§ **What the task requires**: Could you write out the opening lines of the data, word for word, stopping after the line that contains "UPV = np.cross(RGT, FWD)"?

§ **Input rows**:
━━━━━━━━━━━━━━━━━━━━

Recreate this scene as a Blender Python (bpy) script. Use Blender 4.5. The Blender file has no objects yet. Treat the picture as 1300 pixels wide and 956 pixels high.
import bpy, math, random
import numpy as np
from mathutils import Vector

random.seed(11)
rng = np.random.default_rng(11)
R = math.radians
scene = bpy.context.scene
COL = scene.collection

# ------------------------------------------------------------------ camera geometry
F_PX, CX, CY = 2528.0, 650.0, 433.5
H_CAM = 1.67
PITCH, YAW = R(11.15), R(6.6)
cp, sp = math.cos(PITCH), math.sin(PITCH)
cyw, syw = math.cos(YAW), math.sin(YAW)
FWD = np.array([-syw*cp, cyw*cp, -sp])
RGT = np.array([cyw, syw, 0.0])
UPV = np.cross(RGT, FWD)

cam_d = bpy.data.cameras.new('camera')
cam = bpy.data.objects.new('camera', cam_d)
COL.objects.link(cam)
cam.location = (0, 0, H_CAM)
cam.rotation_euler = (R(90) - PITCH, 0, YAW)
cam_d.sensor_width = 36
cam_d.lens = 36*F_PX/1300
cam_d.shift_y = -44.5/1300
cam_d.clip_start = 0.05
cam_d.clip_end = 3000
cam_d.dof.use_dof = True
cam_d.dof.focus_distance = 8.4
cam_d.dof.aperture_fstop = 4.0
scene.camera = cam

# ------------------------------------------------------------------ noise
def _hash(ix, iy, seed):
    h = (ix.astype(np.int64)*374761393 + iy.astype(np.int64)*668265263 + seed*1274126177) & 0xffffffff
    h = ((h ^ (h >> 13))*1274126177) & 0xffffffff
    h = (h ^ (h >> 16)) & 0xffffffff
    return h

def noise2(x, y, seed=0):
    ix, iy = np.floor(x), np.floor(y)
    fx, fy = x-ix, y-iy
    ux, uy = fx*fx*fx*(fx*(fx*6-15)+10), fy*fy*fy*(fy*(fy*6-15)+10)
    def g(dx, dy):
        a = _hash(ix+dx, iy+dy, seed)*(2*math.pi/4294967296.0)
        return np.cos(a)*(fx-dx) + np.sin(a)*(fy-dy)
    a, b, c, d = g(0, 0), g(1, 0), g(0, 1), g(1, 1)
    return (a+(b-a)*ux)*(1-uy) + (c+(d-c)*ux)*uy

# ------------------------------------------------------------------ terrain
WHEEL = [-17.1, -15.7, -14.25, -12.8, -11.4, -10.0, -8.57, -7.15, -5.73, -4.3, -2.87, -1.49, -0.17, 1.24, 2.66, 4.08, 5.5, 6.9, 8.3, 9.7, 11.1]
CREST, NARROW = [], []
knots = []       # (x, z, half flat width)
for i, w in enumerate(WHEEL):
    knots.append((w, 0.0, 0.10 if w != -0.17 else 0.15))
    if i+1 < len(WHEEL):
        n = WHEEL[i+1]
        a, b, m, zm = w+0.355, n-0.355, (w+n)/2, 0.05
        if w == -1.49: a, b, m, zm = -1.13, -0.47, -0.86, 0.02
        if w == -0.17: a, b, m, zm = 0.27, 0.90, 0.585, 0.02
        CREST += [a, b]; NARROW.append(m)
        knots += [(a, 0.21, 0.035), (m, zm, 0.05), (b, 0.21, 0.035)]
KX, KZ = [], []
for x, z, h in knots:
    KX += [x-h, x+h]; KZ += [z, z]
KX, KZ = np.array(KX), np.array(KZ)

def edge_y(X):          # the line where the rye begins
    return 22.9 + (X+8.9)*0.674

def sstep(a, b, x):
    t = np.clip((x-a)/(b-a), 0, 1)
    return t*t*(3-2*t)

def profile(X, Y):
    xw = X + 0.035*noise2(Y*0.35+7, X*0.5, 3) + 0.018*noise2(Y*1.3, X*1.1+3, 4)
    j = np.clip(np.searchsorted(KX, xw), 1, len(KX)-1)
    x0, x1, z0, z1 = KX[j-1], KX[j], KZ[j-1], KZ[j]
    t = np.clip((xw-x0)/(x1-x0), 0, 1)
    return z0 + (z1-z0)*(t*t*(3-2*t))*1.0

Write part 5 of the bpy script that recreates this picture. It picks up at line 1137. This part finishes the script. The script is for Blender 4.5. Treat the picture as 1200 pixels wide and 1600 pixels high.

━━━━━━━━━━━━━━━━━━━━

§ **Reply to the exercise**:
Recreate this scene as a Blender Python (bpy) script. Use Blender 4.5. The Blender file has no objects yet. Treat the picture as 1300 pixels wide and 956 pixels high.
import bpy, math, random
import numpy as np
from mathutils import Vector

random.seed(11)
rng = np.random.default_rng(11)
R = math.radians
scene = bpy.context.scene
COL = scene.collection

# ------------------------------------------------------------------ camera geometry
F_PX, CX, CY = 2528.0, 650.0, 433.5
H_CAM = 1.67
PITCH, YAW = R(11.15), R(6.6)
cp, sp = math.cos(PITCH), math.sin(PITCH)
cyw, syw = math.cos(YAW), math.sin(YAW)
FWD = np.array([-syw*cp, cyw*cp, -sp])
RGT = np.array([cyw, syw, 0.0])
UPV = np.cross(RGT, FWD)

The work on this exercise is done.